Ann had run track in high school, but got sick to death of “hamstering” around and around an artificial oval, as she put it, so she gave it up in college to become a biochemist (which pretty much makes the case for how tedious track was, if periodic tables were more spellbinding). 

(I’m a biochemist.) One thing that intrigued me about Ann Trason, though, was that she apparently loved night running. Until I joined a running club last year, I didn’t know anyone who went on night runs, but I love them, so this felt good to read.

The book tracks the stories of a series of runners, including Californian beach dudes, Jenn Shelton and Billy Barnett, who seemed to prepare for ultramarathons by drinking (she still took the record for female 100-miles on dirt), Scott Jurek, cited as one of America’s greatest, and Barefoot Ted. This leads into a discussion about the risks and benefits of various types of running shoes – the take-home message being largely that no shoe is going to protect your whole body from the impact of hard heel-striking over hundreds of miles, so any shoe that allows you to run like that is putting you at risk. The safer way to run is as you would barefoot, because the foot has evolved to both propel and protect us in our natural running gait. Also on evolution, there’s a cool section on the evolution of man to become the ideal long-distance runner: our nuchal membrane, our tendons, sweating, and the flex and stretch of our torso that allows us, unlike some animals, to breathe independently of stride. (Aside from this book, I’ve also seen debates about our waist and its function.) So it seems we are designed to run long distances and, according to the book, this is not a young person’s sport, either. Sprinting, maybe – but long-distance running can be a lifelong joy.

Of course, with sports like this, there are always going to be people who take things one step further. For me, this was Marshall Ulrich, “Leadville legend”, who had his toenails surgically removed because “they kept falling off anyway”. I’m still trying to un-read that. (You’re welcome.)

Still, toenails aside, joy is a big theme. Big. These guys are not doing it all for the money — it’s a human drive. Something primal and joyous and I totally get it.

The book really chimed with me, on a lot of levels. When I was younger I loved barefoot hill-running but had never heard of other people doing it, so I just assumed I was stupid. It started when I was a teenager; I hiked and jogged 80-odd miles (over about 3 days – I was never an ultra-runner) through the Lake District with a backpack, only to find that my (expensive) Vibram-soled boots had eaten into the side of my heel to produce an inch-wide pit that, after a couple of days in the mud and mire, turned black.
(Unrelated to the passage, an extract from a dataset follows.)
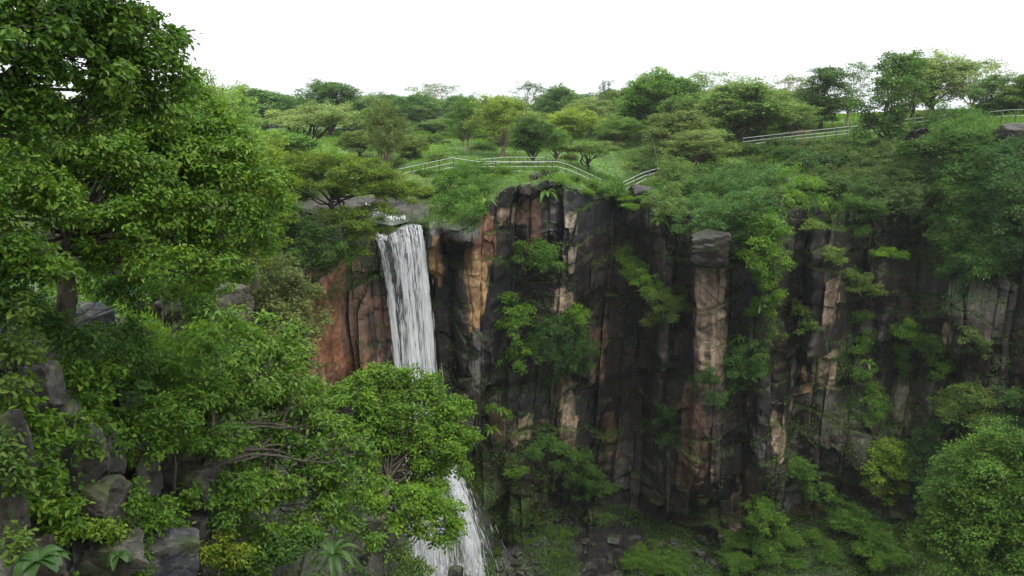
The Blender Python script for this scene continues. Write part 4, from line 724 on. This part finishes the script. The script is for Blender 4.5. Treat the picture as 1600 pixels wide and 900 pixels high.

Cue me sitting on top of Scafell Pike scraping out the gunk with a bit of rock while my boyfriend vomited. It felt grim, especially when, once I’d cleared the wound, I bandaged my feet and put the boots back on. Convention bound me to several more days of memorable discomfort. It was only later, as a twenty-something hobbling around Wales, that I gained the confidence and autonomy to hurl the damn things and run on barefoot. Cue a day of running and climbing on perfectly happy feet. (Ironically, we climbed Tryfan so fast, my new running buddy got dehydrated and threw up as enthusiastically as my last one.)

McDougall does briefly discuss the nearly-barefoot options available, like sandals and the “Vibram Fivefinger” – lightweight footwear with little rubber-toe-gloves. Google it. I’m not sure whether to laugh or buy some, but it doesn’t matter for me – I spend a lot of time barefoot.

So yeah, lots of running, lots of fun (and probably pain) and a big group of people who look like they’d be really good to hang out with. I’ve never run a marathon before, but last year I met a bunch of guys in a running club and some of them were talking about running 80+ miles, and having an almighty laugh (and a lot of food) on the way. And I thought, yeah, I can see why you’d do that. The ridges, the heights, the horizons, the sheer pleasure of just skimming along. Why wouldn’t you?

This book makes me feel the same.

This is a fun, interesting book. You really have to be into adventuring to love all the detail, but for anyone who gets it… it’s the kind of book that makes you want to run up a mountain and read it there. Or maybe run up all the mountains and write your own.

And that’s the brilliant thing about mountains: they’re all still there.